There are no family relationships existing between Mr. Miller and any executive officer or director. There have been no transactions in the past, and none currently proposed, regarding Mr. Miller and Halliburton that are required to be disclosed by Item 404(a) of Regulation S-K.

Mr. Miller and Halliburton have entered into an Executive Agreement that provides for an award of 50,000 restricted shares of Halliburton common stock, which will vest 100% after five years of continuous service, an annual base salary of $425,000, and participation in the Annual Performance Pay Plan, Performance Unit Program, and the Stock and Incentive Plan, as well as other employee benefit plans and programs on the same basis generally as other executive employees.
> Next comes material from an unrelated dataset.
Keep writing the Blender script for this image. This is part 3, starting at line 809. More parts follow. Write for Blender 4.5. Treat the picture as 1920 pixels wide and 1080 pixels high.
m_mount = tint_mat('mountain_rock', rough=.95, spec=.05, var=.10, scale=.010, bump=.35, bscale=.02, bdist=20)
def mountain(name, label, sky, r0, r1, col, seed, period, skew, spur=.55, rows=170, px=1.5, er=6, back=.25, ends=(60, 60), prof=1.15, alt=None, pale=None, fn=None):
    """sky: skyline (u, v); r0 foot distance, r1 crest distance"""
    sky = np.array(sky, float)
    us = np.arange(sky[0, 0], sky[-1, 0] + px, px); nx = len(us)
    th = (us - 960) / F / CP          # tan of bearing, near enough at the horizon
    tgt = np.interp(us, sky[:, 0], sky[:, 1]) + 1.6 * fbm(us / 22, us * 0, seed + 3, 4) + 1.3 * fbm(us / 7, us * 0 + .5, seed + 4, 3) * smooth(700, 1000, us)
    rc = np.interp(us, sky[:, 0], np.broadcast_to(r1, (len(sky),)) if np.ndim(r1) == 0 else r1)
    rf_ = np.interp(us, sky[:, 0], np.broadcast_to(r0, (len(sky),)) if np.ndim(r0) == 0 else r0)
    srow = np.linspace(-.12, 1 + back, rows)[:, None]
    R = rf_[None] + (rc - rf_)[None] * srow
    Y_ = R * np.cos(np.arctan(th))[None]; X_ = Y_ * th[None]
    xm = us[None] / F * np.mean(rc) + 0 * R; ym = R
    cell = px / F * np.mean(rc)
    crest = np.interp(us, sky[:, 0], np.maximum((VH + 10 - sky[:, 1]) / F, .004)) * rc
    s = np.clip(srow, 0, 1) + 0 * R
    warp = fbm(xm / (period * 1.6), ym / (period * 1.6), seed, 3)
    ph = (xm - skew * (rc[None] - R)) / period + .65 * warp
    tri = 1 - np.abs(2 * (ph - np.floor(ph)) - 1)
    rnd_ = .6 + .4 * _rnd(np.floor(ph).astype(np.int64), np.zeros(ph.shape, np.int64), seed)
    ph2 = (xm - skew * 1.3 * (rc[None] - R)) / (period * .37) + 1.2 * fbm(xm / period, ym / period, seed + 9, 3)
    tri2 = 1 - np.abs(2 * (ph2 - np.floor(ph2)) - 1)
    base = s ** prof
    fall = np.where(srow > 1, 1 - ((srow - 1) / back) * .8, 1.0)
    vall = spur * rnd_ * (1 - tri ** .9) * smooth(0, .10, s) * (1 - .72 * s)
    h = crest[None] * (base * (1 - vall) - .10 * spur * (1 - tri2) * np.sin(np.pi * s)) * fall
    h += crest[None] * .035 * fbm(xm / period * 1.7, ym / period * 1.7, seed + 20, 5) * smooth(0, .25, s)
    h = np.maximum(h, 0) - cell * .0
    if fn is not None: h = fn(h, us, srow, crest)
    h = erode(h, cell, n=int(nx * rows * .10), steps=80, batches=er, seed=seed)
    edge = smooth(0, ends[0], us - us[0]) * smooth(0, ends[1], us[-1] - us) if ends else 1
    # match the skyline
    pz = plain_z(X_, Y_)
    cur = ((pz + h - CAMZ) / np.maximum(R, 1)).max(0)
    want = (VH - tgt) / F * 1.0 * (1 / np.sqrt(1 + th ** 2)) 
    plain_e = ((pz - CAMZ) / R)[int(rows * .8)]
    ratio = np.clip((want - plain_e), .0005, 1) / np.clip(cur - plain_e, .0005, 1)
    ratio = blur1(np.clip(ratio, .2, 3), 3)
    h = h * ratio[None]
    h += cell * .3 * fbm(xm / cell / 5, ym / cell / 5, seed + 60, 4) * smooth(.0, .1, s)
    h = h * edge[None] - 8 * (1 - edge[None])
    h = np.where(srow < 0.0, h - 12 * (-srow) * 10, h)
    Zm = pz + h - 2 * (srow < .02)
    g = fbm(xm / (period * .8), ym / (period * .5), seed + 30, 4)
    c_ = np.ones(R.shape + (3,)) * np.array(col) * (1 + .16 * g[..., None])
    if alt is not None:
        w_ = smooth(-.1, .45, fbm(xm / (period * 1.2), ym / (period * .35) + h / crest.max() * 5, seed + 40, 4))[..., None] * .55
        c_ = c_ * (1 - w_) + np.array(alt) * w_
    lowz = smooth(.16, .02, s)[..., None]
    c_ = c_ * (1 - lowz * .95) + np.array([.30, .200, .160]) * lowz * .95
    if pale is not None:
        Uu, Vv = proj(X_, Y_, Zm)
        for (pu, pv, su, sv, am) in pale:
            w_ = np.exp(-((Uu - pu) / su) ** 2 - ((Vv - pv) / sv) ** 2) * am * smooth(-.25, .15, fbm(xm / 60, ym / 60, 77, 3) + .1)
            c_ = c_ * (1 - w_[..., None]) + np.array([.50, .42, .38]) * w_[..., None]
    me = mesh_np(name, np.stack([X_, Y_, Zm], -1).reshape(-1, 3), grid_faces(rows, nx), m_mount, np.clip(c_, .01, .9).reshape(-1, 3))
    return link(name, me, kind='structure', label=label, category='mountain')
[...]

In addition, the Executive Agreement provides that if Mr. Miller's employment is terminated for Good Reason as defined therein or for any reason other than death, early or normal retirement, permanent disability, voluntary termination of employment for other than Good Reason, or for cause, he will receive, as consideration for a two-year non-competition and non-solicitation agreement, (1) a single lump sum payment equal to two year's base salary and (2) a single lump sum payment equal to the value of his unvested shares of Halliburton common stock based on the closing price on the New York Stock Exchange on the date of his termination of employment or the last business day immediately preceding the date of termination of employment.

Mr. Miller's Executive Agreement is attached to this report as Exhibit 10.1.



Item 9.01 Financial Statements and Exhibits.

(d) Exhibits.

10.1 Jeffrey A. Miller Executive Agreement.